Penguin fans were deliriously happy when their team beat the Washington Capitals by a laughably easy 6-2 score in their deciding Game 7 earlier in the playoffs.

Everyone wondered why they had built up so much angst for nothing.

Ditto for Red Wings fans.

After their beloved defending champs were summarily dismissed by the Penguins on Mellon Arena ice in Game 4 of the Stanley Cup Final, some cracks in the confidence appeared among even those with the most red face paint. Fear of age, fatigue and injuries created doubt.

So, you know how Detroit Red Wings fans feel about their laughably easy 5-0 win over the Pengiuins in Game 5 of the Stanley Cup Final on Saturday night.

"Why were we worried?"

But the Penguins still have something Washington did not and that's another game to play. Two if they bounce back Tuesday night.

No professional team that has made it this far in a championship series is going to hide it's tail and go home after a dismal performance.

The second period for the Penguins on Saturday night was no worse than the second period for the Red Wings on Thursday night. Well, maybe a little. The Wings never replaced Chris Osgood in net. And if there is one player you might have a little of that angst about now, it's Penguin goalie Marc-Andre Fleury. He was replaced and that's always embarrassing.

Most goalies have not only thick, but very elastic skin. They have to, or playing the position would send them to the asylum. Fleury has a good personality and the ability to smile through adversity. But this may be his toughest hour, at least since allowing a fluky goal to the U.S. late in the championship game that cost Canada the World Junior Championship in 2004.

It's never easy being replaced in the middle of a game, but especially when it's a Stanley Cup Final game, and just when it appeared that his team was ready to take over the series.

This is also not to suggest that Fluery is solely to blame for the Pens' pitiful performance Saturday night. They were awful from A to Z. But if you have to make a thousand mistakes in a long series, you might as well make 999 of them in one game.
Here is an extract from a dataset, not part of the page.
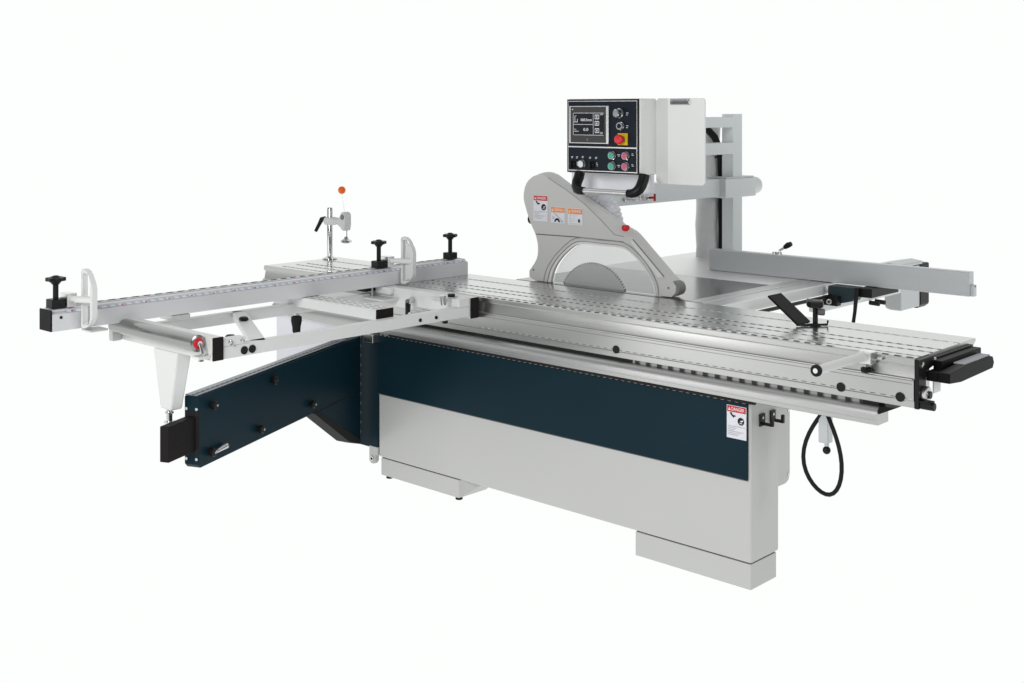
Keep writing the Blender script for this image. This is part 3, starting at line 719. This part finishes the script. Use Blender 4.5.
def knob_post(parent, y, zt):
    m = MB(); m.box(-1.938,-1.890,y-.026,y+.026,.9862,1.018,'black_plastic'); m.lathe([(.010,0),(.010,zt-1.018-.010)], (-1.914,y,1.018), (0,0,1), 'black_rubber', 14)
    pb = m.build('clamp_post', parent, bevel=.003)
    k = MB(); n = 36; pr2 = []
    for j in range(n):
        th = 2*PI*j/n; rr = .033+.0035*math.cos(6*th); pr2.append((-1.914+rr*math.cos(th), y+rr*math.sin(th)))
    k.prism(pr2, 'z', zt-.014, zt, 'black_plastic'); k.lathe([(.018,0),(.010,.006),(.004,.007)], (-1.914,y,zt), (0,0,1), 'black_plastic', 16)
    k.lathe([(.011,0),(.022,.014)], (-1.914,y,zt-.028), (0,0,1), 'black_plastic', 16)
    k.build('star_knob', pb, bevel=.003)
    return pb
def flip_stop(yk, yp, lab, sl, zt):
    """clamp block and star knob on the fence, with a D-shaped stop frame swung down in front"""
    m = MB(); m.box(-1.936,-1.880,yk+.027,yk+.065,.9862,1.036,'alu_light'); m.tube([(-1.884,yk+.05,1.016),(-1.85,yp-.03,1.016),(-1.79,yp,1.016)], [.010,.013,.013], 'white_paint', 16)
    so = m.build('flip_stop', cf, bevel=.002, label=lab)
    knob_post(so, yk, zt)
    x0, x1, z0, z1 = -1.860, -1.778, .9090, 1.124
    out = [(x0,z0+.006),(x0+.008,z0),(x0+.030,z0+.002),(x1-.026,z0+.014),(x1-.004,z0+.040),(x1,z0+.06),(x1,z1-.070),(x1-.006,z1-.050),(x1-.028,z1-.018),(x1-.045,z1-.004),(x0+.020,z1),(x0+.008,z1+.001),(x0,z1-.008)]
    p_ = MB(); n = len(out); t = .020
    inn = [(max(x0+.013, min(x1-.018, a)), max(z0+.016, min(z1-.014, c))) for a, c in out]
    inn = [(a - (.010 if a > x1-.02 and (c < z0+.04 or c > z1-.045) else 0), c) for a, c in inn]
    v = []
    for yv in (yp-t/2, yp+t/2):
        v += [(a,yv,c) for a,c in out] + [(a,yv,c) for a,c in inn]
    fs = []
    for i in range(n):
        j = (i+1)%n
        fs += [(i,j,n+j,n+i), (2*n+j,2*n+i,3*n+i,3*n+j), (i,2*n+i,2*n+j,j), (n+i,n+j,3*n+j,3*n+i)]
    p_.add(v, fs, 'white_paint')
    if sl: p_.prism([(x0+.024,z0+.018),(x1-.016,z0+.03),(x1-.016,z1-.055),(x0+.024,z1-.015)], 'y', yp-.003, yp+.003, 'white_paint')
    p_.box(x0+.004,x1-.004,yp-.008,yp+.008,1.004,1.026,'white_paint')
    p_.build('stop_frame', so, bevel=.003)
flip_stop(-1.620, -1.540, 'flip stop at the free outer end of the fence', False, 1.096)
flip_stop(-.074, .022, 'flip stop on the sliding table side of the fence', True, 1.108)
knob_post(cf, .380, 1.106)

# =================================================================== RIP FENCE
rf = thing('rip_fence', (-.5,1.44,.905), 'plain grey aluminium rip fence standing on the table behind the blade, with a teal carriage', 'fence')
f = MB(); f.prism([(1.410,.9062),(1.410,1.008),(1.413,1.011),(1.452,1.011),(1.455,1.008),(1.455,.9062)], 'x', -1.117, .203, 'rip_alu')
rfo = f.build('fence_bar', rf, bevel=.0015)
f = MB(); f.prism([(1.420,.907),(1.450,.907),(1.450,.955),(1.442,.955),(1.442,.945),(1.430,.945),(1.430,.955),(1.420,.955)], 'x', .203, .217, 'rip_alu'); f.box(.204,.214,1.430,1.442,.912,.944,'dark'); f.build('bar_slide_lip', rf)
MB().box(-.55,-.30,1.456,1.62,.906,.985,'rip_alu').build('fence_holder', rf, bevel=.006)
t_ = MB(); t_.prism([(-.42,.903),(-.285,.903),(-.285,.862),(-.30,.842),(-.36,.826),(-.42,.826)], 'y', 1.330, 1.408, 'teal_paint'); co = t_.build('carriage', rf, bevel=.003)
MB().box(-.285,-.215,1.35,1.62,.862,.9035,'black_plastic').build('carriage_shade', co, bevel=.004)  # black block standing in for the shadow under the fence carriage
k_ = MB(); k_.box(-.43,-.355,1.296,1.332,.818,.860,'black_plastic'); k_.lathe([(.016,0),(.016,.016),(.010,.018)], (-.392,1.296,.838), (.3,-1,0), 'black_plastic', 18); k_.lathe([(.012,.018),(.012,.020)], (-.392,1.296,.838), (.3,-1,0), 'chrome', 18); k_.lathe([(.006,.020),(.006,.022)], (-.392,1.296,.838), (.3,-1,0), 'dark', 12); k_.build('locking_knob', co, bevel=.003)
MB().tube([(-.278,1.335,.902),(-.276,1.325,.880),(-.280,1.318,.80),(-.295,1.318,.70)], [.010,.010,.008,.008], 'black_rubber', 12).build('locking_lever', co)
h_ = MB(); h_.tube([(-.735,1.44,1.011),(-.735,1.44,1.030),(-.72,1.44,1.038),(-.700,1.44,1.050)], .006, 'steel', 10); h_.lathe([(.012,0),(.012,.012)], (-.735,1.44,1.011), (0,0,1), 'steel', 12); h_.lathe([(.012,0),(.012,.010)], (-.762,1.44,1.011), (0,0,1), 'steel', 12)
hl = h_.build('clamp_handle', rf); MB().tube([(-.708,1.44,1.046),(-.690,1.44,1.058),(-.672,1.44,1.066)], [.010,.014,.011], 'black_plastic', 14).build('handle_grip', hl)

# =================================================================== WORKPIECE CLAMP
x0, y0 = -2.857, .400
wc = thing('workpiece_clamp', (x0,y0,.9065), 'chrome post clamp with grey arm and orange ball, at the far left table end', 'clamp')
MB().lathe([(.040,0),(.040,.004),(.022,.010),(.0155,.016),(.0155,.268),(.013,.274),(.004,.275)], (x0,y0,.9082), (0,0,1), 'chrome', 24).build('post', wc)
m = MB()
m.prism([(x0-.032,1.108),(x0-.022,1.090),(x0+.022,1.090),(x0+.085,1.098),(x0+.112,1.084),(x0+.128,1.068),(x0+.146,1.068),(x0+.152,1.100),(x0+.152,1.152),(x0+.138,1.166),(x0+.120,1.166),(x0+.110,1.146),(x0+.090,1.126),(x0+.02,1.132),(x0-.022,1.130)], 'y', y0-.024, y0+.024, 'duct_grey')
ca = m.build('clamp_arm', wc, bevel=.007)
MB().tube([(x0-.028,y0-.01,1.122),(x0-.050,y0-.015,1.118),(x0-.066,y0-.02,1.090),(x0-.084,y0-.03,1.052)], [.013,.013,.010,.009], 'black_plastic', 12).build('locking_lever', wc)
MB().cyl((x0+.137,y0,1.075),(x0+.137,y0,1.020),.0055,'chrome',10).lathe([(.012,0),(.029,.006),(.031,.014),(.014,.024),(.008,.036)], (x0+.137,y0,1.000), (0,0,1), 'chrome', 20).build('pressure_pad', wc)
MB().lathe([(.014,0),(.014,.003)], (x0+.134,y0-.0245,1.140), (0,-1,0), 'dark_grey', 16).build('pivot_pin', ca)
MB().tube([(x0+.124,y0,1.160),(x0+.112,y0,1.21),(x0+.102,y0,1.264)], .003, 'clear_rod', 8).build('eccentric_lever', wc)
MB().ball((x0+.100,y0,1.280), .0205, 'orange_ball').build('ball_knob', wc)

# =================================================================== HOLD-DOWN SHOE on the sliding table
hs_ = thing('clamping_shoe', (.03,.315,.9065), 'matt black tilted plate with bolt post, on the right of the sliding table', 'clamp')
p = MB()
pa, pb_ = Vector((.033,.307,.909)), Vector((-.092,.307,1.003))
d_ = pb_-pa; nn = Vector((-d_.z,0,d_.x)).normalized(); 
if nn.z < 0: nn = -nn
p.obox((pa+pb_)/2+nn*.004, d_*.5, (0,.046,0), nn*.004, 'shoe_black'); p.build('tilted_plate', hs_, bevel=.0015)
p = MB(); p.lathe([(.022,0),(.022,.003),(.0095,.005),(.0095,.080)], (.070,.330,.9085), (0,0,1), 'black_plastic', 20); p.lathe([(.022,.064),(.030,.067),(.032,.076),(.030,.088),(.022,.091)], (.070,.330,.9085), (0,0,1), 'black_plastic', 8); po = p.build('bolt_post', hs_)
MB().lathe([(.010,0),(.013,.004),(.013,.022),(.009,.026)], (.080,.330,.958), (1,.5,0), 'seam', 14).build('side_knob', hs_)
MB().lathe([(.012,0),(.014,.005),(.014,.02)], (.058,.330,.990), (-1,-.3,0), 'seam', 14).build('side_knob', hs_)
MB().tube([(.03,.262,.912),(.070,.300,.912),(.107,.352,.912),(.107,.356,.926)], .004, 'black_plastic', 8).build('spring_rod', hs_)

# =================================================================== CLIPBOARD
cl = thing('clipboard', (-.69,.57,1.385), 'white textured clipboard with metal clip hung on the right side of the control panel', 'clipboard')
c = MB()
def arcpts(cx,cz,r,a0,a1,n=5): return [(cx+r*math.cos(math.radians(a0+(a1-a0)*i/n)), cz+r*math.sin(math.radians(a0+(a1-a0)*i/n))) for i in range(n+1)]
R0 = .016
poly = arcpts(-.576-R0,1.386+R0,R0,-90,0) + arcpts(-.576-R0,1.755-R0,R0,0,90) + [(-.765,1.755),(-.765,1.386)]
c.prism(poly, 'y', .566, .574, 'box_white')
# flat left margin, the shading of its bend put into a darker white
c.prism([(-.765,1.386),(-.765,1.755),(-.816,1.755),(-.828,1.744),(-.828,1.397),(-.816,1.386)], 'y', .568, .575, 'white_paint')
c.build('board', cl, smooth=20)
c = MB(); c.box(-.750,-.650,.560,.566,1.726,1.750,'chrome'); c.box(-.738,-.660,.556,.560,1.731,1.739,'seam'); c.cyl((-.745,.558,1.748),(-.655,.558,1.748),.005,'steel',10); c.build('metal_clip', cl, bevel=.002)

# ------------------------------------------------------------------ world + lamps
w = bpy.data.worlds.new('World'); scene.world = w; w.use_nodes = True
nt = w.node_tree; bg = nt.nodes['Background']
tc = nt.nodes.new('ShaderNodeTexCoord')
dp = nt.nodes.new('ShaderNodeVectorMath'); dp.operation = 'DOT_PRODUCT'; dp.inputs[1].default_value = (-.6798, .7335, 0)
nt.links.new(tc.outputs['Generated'], dp.inputs[0])
rp = nt.nodes.new('ShaderNodeValToRGB')
e = rp.color_ramp.elements
mr = nt.nodes.new('ShaderNodeMapRange'); mr.inputs['From Min'].default_value = -1; mr.inputs['From Max'].default_value = 1
nt.links.new(dp.outputs['Value'], mr.inputs['Value']); nt.links.new(mr.outputs['Result'], rp.inputs['Fac'])
e[0].position = .12; e[0].color = (.13, .13, .135, 1)
e[1].position = .85; e[1].color = (.978, 1, .985, 1)
k = e.new(.50); k.color = (.30, .305, .31, 1)
k = e.new(.72); k.color = (.92, .93, .925, 1)
nt.links.new(rp.outputs['Color'], bg.inputs['Color']); bg.inputs['Strength'].default_value = 1.0

def area(name, loc, target, size, power, color=(1,1,1)):
    l = bpy.data.lights.new(name, 'AREA'); l.shape = 'RECTANGLE'; l.size, l.size_y = size; l.energy = power; l.color = color
    o = bpy.data.objects.new(name, l); COL.objects.link(o); o.location = loc
    o.rotation_euler = (Vector(target)-Vector(loc)).to_track_quat('-Z', 'Y').to_euler()
    return o
area('key_softbox', (.2, -4.6, 2.6), (-.5, 0, .45), (2.0, 1.6), 130)
area('low_softbox', (-3.35, -4.3, .75), (-.5, 0, .78), (1.3, 1.0), 16)  # added out of view to put a hot spot on the slider front
area('fill_softbox', (5.5, .6, 2.4), (-.5, .4, .7), (2.0, 2.0), 75)

# ------------------------------------------------------------------ camera
cam = bpy.data.cameras.new('camera'); co_ = bpy.data.objects.new('camera', cam); COL.objects.link(co_)
co_.location = (2.3357, -3.7655, 1.70)
co_.rotation_euler = (PI/2, 0, math.asin(.6798))
cam.sensor_width = 36; cam.lens = 36*1228/1024
cam.shift_y = -(341.5-111)/1024
cam.clip_start = .1; cam.clip_end = 500
scene.camera = co_
scene.view_settings.view_transform = 'Standard'; scene.view_settings.look = 'None'
scene.view_settings.exposure = 0; scene.view_settings.gamma = 1
scene.cycles.transparent_max_bounces = 12; scene.cycles.max_bounces = 8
Many times, it's much easier to rebound from a meltdown like that, than it would have been if they had lost a hard-fought overtime game.

From everything this team has shown since Dan Bylsma became coach, you would have to expect them to play well Tuesday night with their season on life support.

Fleury can draw from the fact that he played his best game of the series last year, the first time the Penguins faced elimination. With the Cup in the building, the Wings will smell the blood in the water. But, many have felt that this was going to go seven and few would be surprised — despite Saturday — if it still did.

And then there's the Penguins real problem.

If they can survive Tuesday, how can they win a game at Joe Louis Arena?

The Red Wings dominate in their building. They are 11-1 in the playoffs there this year. The Penguins have faced them six times in the Final there the last two years, and goaltender Chris Osgood has shut them out in half of those games and held them to just one goal in two others. The only game the Penguins scored more than once was in triple overtime.

So, while the Penguins must regroup and be prepared for Game 6, the real impossible mountain to climb appears to be Game 7. Forget goofy bounces and the octopus and flame-shooting scoreboards. Especially forget Fleury's performance in Game 5, because there hasn't been a goalie invented yet that can win a game when his team can't score.